■ The problem ■
Repeat exactly the lines from the start of the records below through the line that contains "R = math.radians", including both.

=-=-=-=-=

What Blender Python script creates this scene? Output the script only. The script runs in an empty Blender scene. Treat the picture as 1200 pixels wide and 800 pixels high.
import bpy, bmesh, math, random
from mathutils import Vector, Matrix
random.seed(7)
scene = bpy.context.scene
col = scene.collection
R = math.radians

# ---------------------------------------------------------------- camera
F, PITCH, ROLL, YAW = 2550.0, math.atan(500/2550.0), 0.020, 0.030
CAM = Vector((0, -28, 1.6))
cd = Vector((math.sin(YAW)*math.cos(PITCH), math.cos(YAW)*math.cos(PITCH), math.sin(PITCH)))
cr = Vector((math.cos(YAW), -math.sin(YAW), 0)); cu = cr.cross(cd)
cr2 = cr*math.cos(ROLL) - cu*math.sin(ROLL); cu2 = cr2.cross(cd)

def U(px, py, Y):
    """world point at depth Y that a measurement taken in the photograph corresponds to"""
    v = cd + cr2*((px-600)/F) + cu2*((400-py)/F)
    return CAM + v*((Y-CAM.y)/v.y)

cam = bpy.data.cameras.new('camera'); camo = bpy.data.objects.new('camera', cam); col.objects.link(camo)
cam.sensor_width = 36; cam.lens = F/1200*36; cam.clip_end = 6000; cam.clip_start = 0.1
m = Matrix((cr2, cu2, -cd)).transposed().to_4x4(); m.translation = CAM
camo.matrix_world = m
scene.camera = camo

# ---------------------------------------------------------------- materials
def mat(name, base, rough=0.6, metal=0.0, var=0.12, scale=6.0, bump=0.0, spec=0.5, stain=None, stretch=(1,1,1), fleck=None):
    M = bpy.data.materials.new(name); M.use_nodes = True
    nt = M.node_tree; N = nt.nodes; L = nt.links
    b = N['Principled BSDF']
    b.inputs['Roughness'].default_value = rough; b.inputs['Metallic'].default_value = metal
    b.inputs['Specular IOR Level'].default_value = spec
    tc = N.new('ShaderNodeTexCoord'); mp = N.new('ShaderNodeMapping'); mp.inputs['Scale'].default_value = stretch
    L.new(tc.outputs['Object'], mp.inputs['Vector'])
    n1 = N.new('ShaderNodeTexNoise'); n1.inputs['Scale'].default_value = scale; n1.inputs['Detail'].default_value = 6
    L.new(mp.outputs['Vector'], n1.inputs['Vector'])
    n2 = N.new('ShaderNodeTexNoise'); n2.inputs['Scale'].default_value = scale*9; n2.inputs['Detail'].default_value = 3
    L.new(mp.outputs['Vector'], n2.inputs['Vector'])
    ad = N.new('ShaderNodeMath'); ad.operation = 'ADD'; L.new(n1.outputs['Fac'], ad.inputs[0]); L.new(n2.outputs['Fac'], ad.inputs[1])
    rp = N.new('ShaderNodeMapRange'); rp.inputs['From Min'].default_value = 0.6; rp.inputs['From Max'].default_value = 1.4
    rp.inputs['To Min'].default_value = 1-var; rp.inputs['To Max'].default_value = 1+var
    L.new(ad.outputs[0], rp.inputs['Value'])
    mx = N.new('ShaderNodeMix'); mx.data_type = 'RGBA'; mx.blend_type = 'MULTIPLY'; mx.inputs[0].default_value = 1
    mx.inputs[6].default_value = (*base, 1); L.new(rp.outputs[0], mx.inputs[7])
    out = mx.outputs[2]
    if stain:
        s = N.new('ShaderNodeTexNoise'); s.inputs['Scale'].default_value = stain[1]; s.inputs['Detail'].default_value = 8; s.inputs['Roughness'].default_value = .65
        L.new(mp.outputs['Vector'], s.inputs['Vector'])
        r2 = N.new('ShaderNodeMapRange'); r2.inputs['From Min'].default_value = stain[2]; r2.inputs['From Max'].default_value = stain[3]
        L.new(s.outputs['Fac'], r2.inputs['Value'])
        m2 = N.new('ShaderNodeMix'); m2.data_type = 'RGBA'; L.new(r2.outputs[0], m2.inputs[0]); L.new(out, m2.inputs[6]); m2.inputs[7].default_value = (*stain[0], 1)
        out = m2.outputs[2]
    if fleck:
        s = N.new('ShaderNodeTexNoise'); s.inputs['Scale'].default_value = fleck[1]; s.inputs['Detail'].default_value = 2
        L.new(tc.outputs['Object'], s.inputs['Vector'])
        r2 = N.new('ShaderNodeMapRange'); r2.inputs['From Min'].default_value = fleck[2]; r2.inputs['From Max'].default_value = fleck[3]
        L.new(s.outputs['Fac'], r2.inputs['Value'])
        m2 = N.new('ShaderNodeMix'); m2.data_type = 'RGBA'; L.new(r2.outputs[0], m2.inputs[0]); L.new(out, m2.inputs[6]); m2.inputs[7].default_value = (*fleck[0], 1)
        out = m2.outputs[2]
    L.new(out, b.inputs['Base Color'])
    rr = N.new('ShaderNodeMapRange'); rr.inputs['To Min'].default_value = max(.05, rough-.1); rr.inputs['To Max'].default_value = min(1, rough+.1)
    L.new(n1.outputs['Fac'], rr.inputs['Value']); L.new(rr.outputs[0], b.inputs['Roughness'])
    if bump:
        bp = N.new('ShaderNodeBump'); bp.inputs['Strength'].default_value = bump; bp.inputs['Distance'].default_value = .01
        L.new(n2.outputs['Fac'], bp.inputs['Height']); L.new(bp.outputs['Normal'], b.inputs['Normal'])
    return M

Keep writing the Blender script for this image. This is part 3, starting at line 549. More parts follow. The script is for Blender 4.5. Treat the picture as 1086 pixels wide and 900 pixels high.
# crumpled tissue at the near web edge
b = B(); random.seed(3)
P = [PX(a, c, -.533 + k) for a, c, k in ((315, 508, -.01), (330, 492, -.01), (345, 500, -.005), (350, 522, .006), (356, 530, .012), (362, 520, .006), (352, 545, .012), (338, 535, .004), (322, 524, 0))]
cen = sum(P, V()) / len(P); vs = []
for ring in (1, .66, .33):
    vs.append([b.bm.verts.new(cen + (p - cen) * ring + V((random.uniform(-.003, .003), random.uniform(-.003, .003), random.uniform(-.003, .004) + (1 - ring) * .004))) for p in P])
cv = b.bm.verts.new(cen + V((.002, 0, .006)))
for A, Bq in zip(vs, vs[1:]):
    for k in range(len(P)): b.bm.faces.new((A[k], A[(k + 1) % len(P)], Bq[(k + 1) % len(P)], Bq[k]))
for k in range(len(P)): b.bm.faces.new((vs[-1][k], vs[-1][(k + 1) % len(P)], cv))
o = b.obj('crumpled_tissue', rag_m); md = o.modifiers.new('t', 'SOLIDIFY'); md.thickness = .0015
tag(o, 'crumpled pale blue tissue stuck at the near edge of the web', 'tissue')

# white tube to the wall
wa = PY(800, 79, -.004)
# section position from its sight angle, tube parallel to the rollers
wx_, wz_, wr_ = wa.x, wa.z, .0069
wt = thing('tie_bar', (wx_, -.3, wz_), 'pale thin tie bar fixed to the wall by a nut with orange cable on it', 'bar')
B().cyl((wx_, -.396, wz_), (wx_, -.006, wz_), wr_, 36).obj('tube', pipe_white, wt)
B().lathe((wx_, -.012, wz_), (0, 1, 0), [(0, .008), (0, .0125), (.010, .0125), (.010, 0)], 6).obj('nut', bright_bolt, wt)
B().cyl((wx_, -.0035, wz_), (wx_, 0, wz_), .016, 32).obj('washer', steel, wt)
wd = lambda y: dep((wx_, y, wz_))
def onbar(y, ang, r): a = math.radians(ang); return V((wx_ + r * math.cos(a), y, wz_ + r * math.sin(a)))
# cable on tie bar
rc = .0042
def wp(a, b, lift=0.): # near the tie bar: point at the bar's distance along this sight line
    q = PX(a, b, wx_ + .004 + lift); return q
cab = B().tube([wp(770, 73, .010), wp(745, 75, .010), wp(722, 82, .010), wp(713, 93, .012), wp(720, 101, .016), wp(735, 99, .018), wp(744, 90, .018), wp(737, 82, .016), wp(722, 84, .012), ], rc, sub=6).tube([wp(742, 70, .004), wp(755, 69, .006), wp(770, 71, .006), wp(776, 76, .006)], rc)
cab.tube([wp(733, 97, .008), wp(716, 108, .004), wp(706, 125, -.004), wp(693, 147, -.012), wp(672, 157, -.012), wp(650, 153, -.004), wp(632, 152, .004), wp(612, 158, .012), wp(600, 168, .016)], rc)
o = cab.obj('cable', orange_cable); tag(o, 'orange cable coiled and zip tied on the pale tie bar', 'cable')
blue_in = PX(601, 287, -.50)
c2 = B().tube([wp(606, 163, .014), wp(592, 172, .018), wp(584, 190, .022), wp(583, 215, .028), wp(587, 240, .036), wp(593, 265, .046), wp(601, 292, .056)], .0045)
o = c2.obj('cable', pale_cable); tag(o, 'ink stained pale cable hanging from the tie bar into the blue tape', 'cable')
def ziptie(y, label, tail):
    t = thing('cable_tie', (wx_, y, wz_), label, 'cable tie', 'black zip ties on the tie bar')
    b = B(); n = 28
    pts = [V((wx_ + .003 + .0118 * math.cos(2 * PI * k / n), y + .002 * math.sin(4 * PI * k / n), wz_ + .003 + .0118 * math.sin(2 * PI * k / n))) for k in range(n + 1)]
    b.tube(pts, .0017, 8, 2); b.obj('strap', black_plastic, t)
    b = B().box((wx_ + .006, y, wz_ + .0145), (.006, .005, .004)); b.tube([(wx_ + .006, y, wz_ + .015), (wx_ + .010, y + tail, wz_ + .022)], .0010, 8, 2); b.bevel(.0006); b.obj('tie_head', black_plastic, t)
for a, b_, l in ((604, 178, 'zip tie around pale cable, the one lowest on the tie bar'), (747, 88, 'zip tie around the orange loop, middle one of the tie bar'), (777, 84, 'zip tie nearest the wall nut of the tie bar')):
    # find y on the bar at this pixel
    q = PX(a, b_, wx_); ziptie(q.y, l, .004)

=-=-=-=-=

■ Result for this exercise ■
What Blender Python script creates this scene? Output the script only. The script runs in an empty Blender scene. Treat the picture as 1200 pixels wide and 800 pixels high.
import bpy, bmesh, math, random
from mathutils import Vector, Matrix
random.seed(7)
scene = bpy.context.scene
col = scene.collection
R = math.radians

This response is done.